Hop on Portland's ever-expanding free wireless network and you can check out email, the news—or kiddie porn.
You can't do the latter in some cities that offer freebie wi-fi.
After learning two years ago that the most-visited websites on its network contained porn and peer-to-peer pirated music, Culver City, Calif., installed filters that prevent surfers from checking out content that's illegal or considered offensive. And Corpus Christi, Texas, restricts access to websites that contain porn and other "inappropriate" material.
Some in Portland would like the city to do the same with its fledgling wi-fi network.
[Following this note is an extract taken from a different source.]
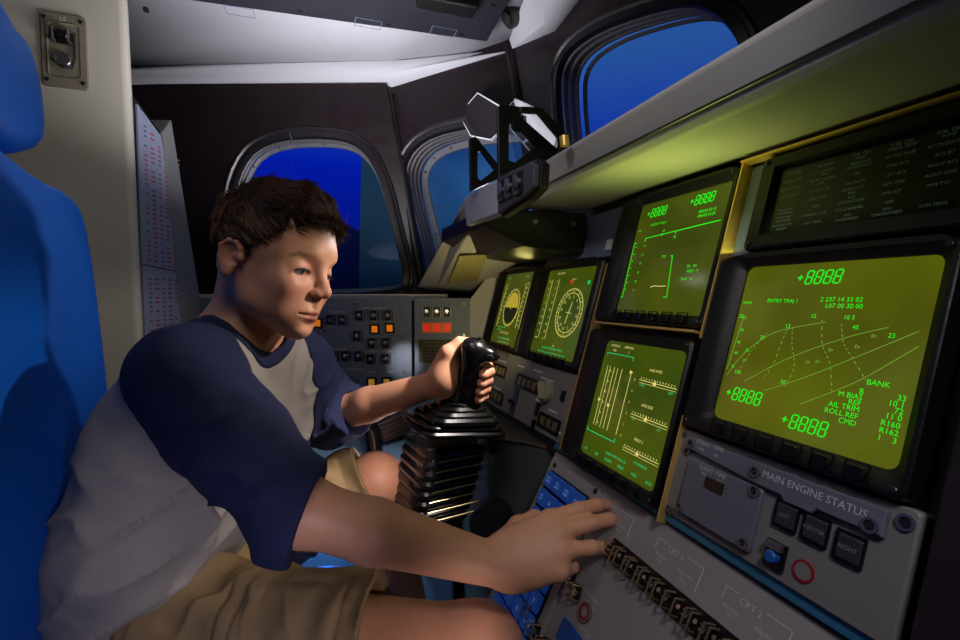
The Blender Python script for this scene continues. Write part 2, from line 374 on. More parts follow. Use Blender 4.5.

"Just because somebody has access to the Internet does not mean that they should have full access to everything," says Toni Manning, director of Friends for Safer Libraries, which is fighting Multnomah County Library's policy of allowing unfiltered public Web access. "Some people are so focused on having their own right to choose something that they trample on the rights of people not to have something."
But despite Manning's concerns, she has failed to convince city officials that children like her 10-year-old daughter shouldn't be given complete Web access on a publicly supported network.
"Filtering is something that's inconsistent with our views about access to the Internet in Oregon," says City Commissioner Dan Saltzman, who's supported bringing free wireless here.
Portland is in the early phases of blanketing the city with wireless Internet access. Operated by MetroFi, a Southern California Internet company, city wi-fi nodes are already atop street lamps near Pioneer Courthouse Square, and downtown is scheduled to be completely covered by year's end.
Private wi-fi operators, who currently run the majority of free hot spots in Portland, aren't eager to block Web content either. The largest provider, Personal Telco Project, a local nonprofit also trying to cover the city in wireless, says it wouldn't consider imposing restrictions on its network.
A third of Telco's 100-plus nodes, however, require users to agree that they won't visit sites containing explicit or illegal content. That's an easy blockade for porn-seekers or music pirates to bypass, but Telco says savvy surfers could figure out how to sidestep a filter anyway.
"A filter is only going to stop people that aren't particularly motivated," says Personal Telco spokesman Michael Weinberg. "There are a lot of ways to sneak around them."